— EXERCISE DETAILS —
Begin with the first line below and retype each line exactly through the line containing "lump('speck', on_plate(540, 222), .05, .04, .02, SPECK, 'dark". Any pictures are to be left out.

━━ DATA BLOCK ━━

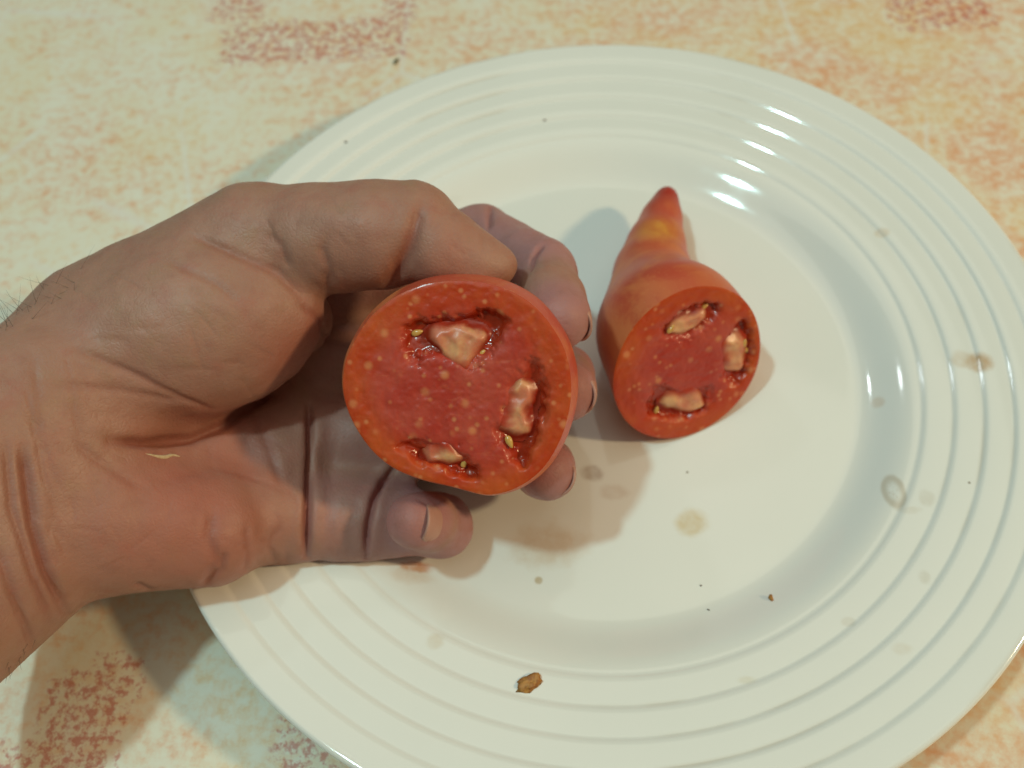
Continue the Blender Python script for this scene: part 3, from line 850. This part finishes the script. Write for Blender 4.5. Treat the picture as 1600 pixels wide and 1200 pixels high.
def simple(name, a, b, sc=900, rough=.6):
    m = NT(name); n = m.noise(sc, 3); return m.done(m.mix(m.ramp(n, .35, .65), a, b), rough, m.bump(n, .5, .0006))
BREAD = simple('toasted_crumb', (.52, .25, .06), (.34, .13, .03)); HERB = simple('dry_herb', (.10, .10, .03), (.05, .06, .02)); SPECK = simple('dark_speck', (.10, .06, .03), (.05, .03, .02)); FLAKE = simple('pale_flake', (.72, .60, .38), (.62, .46, .26), rough=.35)
lump('crumb', on_plate(827, 1068), .34, .20, .08, BREAD, 'golden brown crumb on the near rim of the plate', 'crumb', 21, .35)
lump('crumb', on_plate(1205, 936), .05, .11, .04, BREAD, 'tiny orange crumb on the right of the plate well', 'crumb', 22, .2)
lump('herb_fragment', W(619, 96, 0), .07, .17, .04, HERB, 'tiny dark green herb fragment on the tablecloth beyond the plate', 'herb', 23, -.5)
lump('speck', on_plate(1095, 915), .03, .022, .015, SPECK, 'upper of two tiny black specks low in the plate well', 'speck', 24)
lump('speck', on_plate(1107, 953), .045, .016, .015, SPECK, 'lower and thinner of two tiny black specks in the plate well', 'speck', 25, -.5)
lump('speck', on_plate(851, 188), .05, .04, .02, SPECK, 'black speck on the far ridged rim of the plate', 'speck', 26)
lump('speck', on_plate(540, 222), .05, .04, .02, SPECK, 'dark speck on the rim of the plate beyond the thumb', 'speck', 27)

def strip(name, pts, w, mat, parent=None, nseg=6, up=None, flat=.35):
    """thin tapered strand through 3-D points"""
    pts = np.array(pts, float); t = np.linspace(0, 1, len(pts)); tt = np.linspace(0, 1, len(pts) * 4)
    P = np.stack([np.interp(tt, t, pts[:, q]) for q in range(3)], 1)
    for _ in range(2): P[1:-1] = .25 * P[:-2] + .5 * P[1:-1] + .25 * P[2:]
    T = np.gradient(P, axis=0); T /= np.linalg.norm(T, axis=1, keepdims=True)
    V = []; F = []
    for i in range(len(P)):
        a = np.cross(T[i], up if up is not None else (0.1, .2, 1.0)); a /= np.linalg.norm(a); b = np.cross(T[i], a)
        r = w * (math.sin(math.pi * min(.98, max(.02, tt[i]))) ** .6 if up is not None else (1 - .85 * tt[i]))
        for k in range(nseg):
            q = 2 * math.pi * k / nseg; V.append(P[i] + a * r * math.cos(q) + b * r * math.sin(q) * (flat if up is not None else 1))
    for i in range(len(P) - 1):
        for k in range(nseg): F.append((i * nseg + k, i * nseg + (k + 1) % nseg, (i + 1) * nseg + (k + 1) % nseg, (i + 1) * nseg + k))
    return V, F
pts = [hand_hit(a, b) for a, b in ((228, 709), (243, 713), (258, 715), (270, 711), (282, 713))]
Vf, Ff = strip('flake', [q + VIEW * .05 for q in pts], .055, FLAKE, up=VIEW)
tag(mesh_obj('skin_flake', np.array(Vf), Ff, FLAKE), 'thin pale sliver stuck to the palm below the thumb crease', 'flake')

# forearm hair along the wrist's upper edge and down on the thumb side
m_ = NT('arm_hair'); HAIR = m_.done((.12, .09, .065), .5)
VV, FF = [], []
def hair(px, py, dx, dy, ln, lift=.12):
    h = hand_hit(px, py)
    if h is None: return
    d = M[:, 0] * dx + M[:, 1] * dy; d = d / np.linalg.norm(d)
    k = rng.normal(0, .25, 3)
    P = [h - VIEW * .05 + d * ln * t + (VIEW * lift * math.sin(t * 2.2) + k * .35 * t * t) * ln for t in np.linspace(0, 1, 5)]
    v, f = strip('hair', P, .006, HAIR, nseg=4)
    n0 = sum(len(x) for x in VV); VV.append(np.array(v)); FF.extend([tuple(i + n0 for i in q) for q in f])
for _ in range(34):
    t = rng.uniform(0, 1) ** 1.3; px = 2 + 120 * t; py = 492 - .60 * px + rng.uniform(1, 40)
    hair(px, py, rng.uniform(-1.0, .6), rng.uniform(-.8, -.1), rng.uniform(.3, .9), .04)
for _ in range(12):
    px = rng.uniform(0, 70); py = 1075 - px * .95 - rng.uniform(6, 30)
    hair(px, py, rng.uniform(-.5, .3), rng.uniform(.4, 1.0), rng.uniform(.15, .3))
hair_o = mesh_obj('arm_hair', np.concatenate(VV), FF, HAIR, HAND); tag(hair_o, kind='stuff')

━━━

— THE RESPONSE —
Continue the Blender Python script for this scene: part 3, from line 850. This part finishes the script. Write for Blender 4.5. Treat the picture as 1600 pixels wide and 1200 pixels high.
def simple(name, a, b, sc=900, rough=.6):
    m = NT(name); n = m.noise(sc, 3); return m.done(m.mix(m.ramp(n, .35, .65), a, b), rough, m.bump(n, .5, .0006))
BREAD = simple('toasted_crumb', (.52, .25, .06), (.34, .13, .03)); HERB = simple('dry_herb', (.10, .10, .03), (.05, .06, .02)); SPECK = simple('dark_speck', (.10, .06, .03), (.05, .03, .02)); FLAKE = simple('pale_flake', (.72, .60, .38), (.62, .46, .26), rough=.35)
lump('crumb', on_plate(827, 1068), .34, .20, .08, BREAD, 'golden brown crumb on the near rim of the plate', 'crumb', 21, .35)
lump('crumb', on_plate(1205, 936), .05, .11, .04, BREAD, 'tiny orange crumb on the right of the plate well', 'crumb', 22, .2)
lump('herb_fragment', W(619, 96, 0), .07, .17, .04, HERB, 'tiny dark green herb fragment on the tablecloth beyond the plate', 'herb', 23, -.5)
lump('speck', on_plate(1095, 915), .03, .022, .015, SPECK, 'upper of two tiny black specks low in the plate well', 'speck', 24)
lump('speck', on_plate(1107, 953), .045, .016, .015, SPECK, 'lower and thinner of two tiny black specks in the plate well', 'speck', 25, -.5)
lump('speck', on_plate(851, 188), .05, .04, .02, SPECK, 'black speck on the far ridged rim of the plate', 'speck', 26)
lump('speck', on_plate(540, 222), .05, .04, .02, SPECK, 'dark speck on the rim of the plate beyond the thumb', 'speck', 27)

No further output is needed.